One of my favorite moments of this year's Overnight was having the privilege to meet Melissa d'Arabian, [Food Network] television host and author of Ten Dollar Dinners. She, too, lost her mom to suicide while in college. When I met her backstage, she welcomed me with a warm hug and we bonded instantly. Like many other walkers, we shared stories about our mothers and our experiences with coping with losing a mom to suicide. Melissa is now a role model to me—she carried on, pursuing her passion of cooking and became a wonderful mother to four girls. With her bubbly personality and sheer determination, Melissa has become a public voice for those who struggle on a daily basis and those who have lost their loved ones to suicide, showing us a ray of light amidst darkness.

Like Melissa, I will always walk and be a voice for my mom. Hayley wrote a beautiful piece about my mother for our fundraising page, and she captured who my mom truly was: a vibrant, beautiful, and loving woman. She was the best cook anyone had encountered, she played the piano beautifully, and most of all, she had the voice of an angel. She was also an incredible mother to my brother and I. I am profoundly deaf and use sign language interpreters at school. When my parents found out that I was deaf, she labored with so much love and determination to teach me sign language, and eventually, how to talk. If it weren't for her, I would have never ended up where I am today, the only deaf student at Johns Hopkins University.

I am often asked how we managed to raise over $25,000 for the two Overnights. It was because of who she was. A vibrant, beautiful, and loving woman. This is why I participate in the Overnight and will continue to do so. I volunteer for AFSP as a field advocate, pushing for change on Capitol Hill. I participate in the fight to prevent suffering individuals from going through the struggle by themselves and to honor my mother by showing the person she was, fighting the stigma that is often attached with suicide. Like Melissa said, "my mom was an extraordinary woman whose end does not define her."

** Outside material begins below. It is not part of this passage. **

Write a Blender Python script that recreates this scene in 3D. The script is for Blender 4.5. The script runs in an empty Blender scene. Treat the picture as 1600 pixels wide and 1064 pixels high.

But I will always struggle with the loss of my mother, my confidante, my best friend. Her birthday will always be forever engrained in my mind, marking a year she missed with us, a year she didn't get to live her life. I will never forget her death anniversary either. The pain and thoughts she was feeling that day. How I never got to say goodbye. Why it had to happen on the day I was coming home, out of all days ... and how I will never know for the rest of my life.

Milestones will never be completely joyous; they will also be bittersweet. My mother just missed my brother's graduation from college. She will miss mine in a year. She will miss my graduation from graduate school, where I am planning to obtain a Master's in Public Health and hopefully save lives, all because of her. She will miss my wedding. She will miss becoming a grandmother, something that she had always dreamed of. She will miss my whole life.

Most of all, I will always be someone who has lost a loved one to suicide. A daughter without a mother. But I am not alone.

As we completed our walk at 5 a.m., we walked through a very long sidewalk that seemed to never end: we were surrounded by so many flickering luminarias in the dark, each to represent a lost loved one or one's ongoing struggle with suicide. I came across my mom's luminaria. I stood there, looking down at her smiling photo. I felt a deep loneliness with her no longer here with me. I broke down into tears and sat down next to her, alone, amongst passers-by. After a few moments, I realized, I am not alone. I am surrounded by thousands of others who are all bonded by the same mission: to bring the light out of the darkness. Others have also experienced the grief, confusion, and pain that my family and I went and still go through. Others have also experienced the struggle and suffering that my mom went through. I was not alone.

I stood up with a new strength. And I turned around, to see Michel duCille, three-time photography recipient of the Pulitzer Prize from the Washington Post. He had captured my moment.